Little understood by the general public, the two institutions do not in fact originate mortgages.

Rather, they pump liquidity into the housing sector by buying mortgages from banks and then packaging them as securities which they can either keep or sell onwards to investors with an implicit guarantee.

This system eases the financing of long-term lending such as 30-year mortgages, which are rare outside the United States, but have been key to achieving the "American dream" of homeownership.

At the moment of the housing market's collapse, the home ownership rate had hit 70 per cent before tumbling as foreclosures swept the nation.

In a report last week, the US Treasury laid the groundwork for reforms to the two institutions, long a policy goal of the Trump administration.

Even though Fannie Mae and Freddie Mac are hybrid bodies traded on Wall Street, because of the conservatorship, their dividends are paid into the Treasury - something private investors would love to change.

A capital cushion

As the real estate market has recovered and grown stronger in recent years, Fannie Mae and Freddie Mac - whose familiar names arise out the abbreviations for Federal National Mortgage Association (FNMA) and the Federal Home Loan Mortgage Corporation (FHLMC) - have sent their robust profits straight into to government's coffers.

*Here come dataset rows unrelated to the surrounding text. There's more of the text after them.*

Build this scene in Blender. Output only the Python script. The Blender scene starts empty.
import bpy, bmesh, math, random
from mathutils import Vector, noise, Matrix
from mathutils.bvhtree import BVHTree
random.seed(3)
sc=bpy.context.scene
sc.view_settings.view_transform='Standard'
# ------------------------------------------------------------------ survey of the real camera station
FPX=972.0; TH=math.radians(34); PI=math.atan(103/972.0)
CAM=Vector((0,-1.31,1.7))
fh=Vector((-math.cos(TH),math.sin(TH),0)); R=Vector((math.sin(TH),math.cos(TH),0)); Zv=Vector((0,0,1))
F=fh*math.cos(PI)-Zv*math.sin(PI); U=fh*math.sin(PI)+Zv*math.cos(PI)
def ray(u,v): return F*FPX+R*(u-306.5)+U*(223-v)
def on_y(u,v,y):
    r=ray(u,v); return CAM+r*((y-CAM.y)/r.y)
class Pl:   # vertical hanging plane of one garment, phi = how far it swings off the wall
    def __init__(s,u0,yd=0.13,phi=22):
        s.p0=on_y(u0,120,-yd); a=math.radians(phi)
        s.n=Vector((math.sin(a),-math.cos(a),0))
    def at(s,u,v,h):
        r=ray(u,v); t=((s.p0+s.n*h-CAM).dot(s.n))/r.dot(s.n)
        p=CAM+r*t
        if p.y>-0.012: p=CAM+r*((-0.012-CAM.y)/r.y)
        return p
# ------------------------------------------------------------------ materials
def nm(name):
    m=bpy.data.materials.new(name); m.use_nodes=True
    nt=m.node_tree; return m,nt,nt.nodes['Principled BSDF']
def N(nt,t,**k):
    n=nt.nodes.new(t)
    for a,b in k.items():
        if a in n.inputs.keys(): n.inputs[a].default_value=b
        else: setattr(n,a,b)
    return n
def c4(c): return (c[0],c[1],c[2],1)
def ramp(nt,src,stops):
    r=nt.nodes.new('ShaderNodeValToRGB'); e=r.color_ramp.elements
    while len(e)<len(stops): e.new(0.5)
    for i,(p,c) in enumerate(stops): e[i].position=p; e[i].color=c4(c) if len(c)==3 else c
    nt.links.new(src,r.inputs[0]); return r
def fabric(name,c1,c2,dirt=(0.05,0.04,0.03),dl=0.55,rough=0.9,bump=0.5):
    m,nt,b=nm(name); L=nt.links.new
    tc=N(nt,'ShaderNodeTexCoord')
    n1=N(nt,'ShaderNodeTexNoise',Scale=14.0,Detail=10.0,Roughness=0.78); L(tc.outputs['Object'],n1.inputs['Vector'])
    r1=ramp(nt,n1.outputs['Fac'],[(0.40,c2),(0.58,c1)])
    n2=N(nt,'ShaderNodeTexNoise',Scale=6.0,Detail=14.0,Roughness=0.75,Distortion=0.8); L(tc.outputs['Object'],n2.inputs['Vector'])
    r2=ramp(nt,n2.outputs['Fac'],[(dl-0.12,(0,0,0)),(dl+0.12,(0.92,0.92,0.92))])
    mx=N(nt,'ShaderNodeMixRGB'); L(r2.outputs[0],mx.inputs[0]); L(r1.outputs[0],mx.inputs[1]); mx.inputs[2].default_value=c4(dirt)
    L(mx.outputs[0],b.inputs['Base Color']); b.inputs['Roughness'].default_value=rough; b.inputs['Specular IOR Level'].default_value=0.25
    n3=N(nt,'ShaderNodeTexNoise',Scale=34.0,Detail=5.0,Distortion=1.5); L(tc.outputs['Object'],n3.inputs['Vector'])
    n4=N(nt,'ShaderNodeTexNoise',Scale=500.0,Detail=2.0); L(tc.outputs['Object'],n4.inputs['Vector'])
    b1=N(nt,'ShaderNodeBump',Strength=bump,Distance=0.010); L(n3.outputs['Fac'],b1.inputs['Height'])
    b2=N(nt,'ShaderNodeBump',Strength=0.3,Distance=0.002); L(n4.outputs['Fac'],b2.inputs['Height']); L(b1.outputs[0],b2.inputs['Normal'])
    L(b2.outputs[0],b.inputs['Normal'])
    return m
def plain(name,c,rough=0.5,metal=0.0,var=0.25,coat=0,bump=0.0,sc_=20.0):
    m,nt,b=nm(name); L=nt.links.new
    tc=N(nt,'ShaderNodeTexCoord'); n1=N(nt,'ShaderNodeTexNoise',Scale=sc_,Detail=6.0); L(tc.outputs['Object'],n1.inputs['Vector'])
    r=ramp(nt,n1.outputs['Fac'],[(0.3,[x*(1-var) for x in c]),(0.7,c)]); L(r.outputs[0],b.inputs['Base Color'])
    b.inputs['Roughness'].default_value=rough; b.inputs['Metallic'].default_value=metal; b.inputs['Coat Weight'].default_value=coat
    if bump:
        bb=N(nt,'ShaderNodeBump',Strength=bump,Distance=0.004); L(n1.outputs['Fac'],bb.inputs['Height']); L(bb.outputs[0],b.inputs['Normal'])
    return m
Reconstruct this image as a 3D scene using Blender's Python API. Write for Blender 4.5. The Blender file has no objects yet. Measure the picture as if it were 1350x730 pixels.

In all, since the federal takeover, they have sent US$300 billion to taxpayers, more than repaying the cost of their bailout.

The Mnuchin reform plan involves dozens of proposed legislative and regulatory measures and aims first of all to recapitalise both organisations by allowing them to keep some of their profits.

This should create a capital cushion to protect them in event of another mortgage catastrophe.

In effect, the Treasury wants to end the tacit government guarantee - which more or less required the original bailout - and instead plans to create a guarantee that is both explicit and already paid for, which will apply to some mortgage bonds.

Mr Mnuchin said Monday he hoped to win the support of Congress in the "next three to six months". Failing this, he may move "on the administrative front", he said.

According to Mr Mnuchin, a reformed federal housing finance system will also boost economic growth.

Once a Goldman Sachs executive, Mr Mnuchin is also a former mortgage banker, having taken over the California bank IndyWest, renamed OneWest, during the crisis.

The release of the housing finance reform plan comes as shareholders' begin to make progress a legal battle to stop the governments' collection of Fannie Mae and Freddie Mac profits.

A federal appeals court last week reversed a lower court finding which had supported the government policy.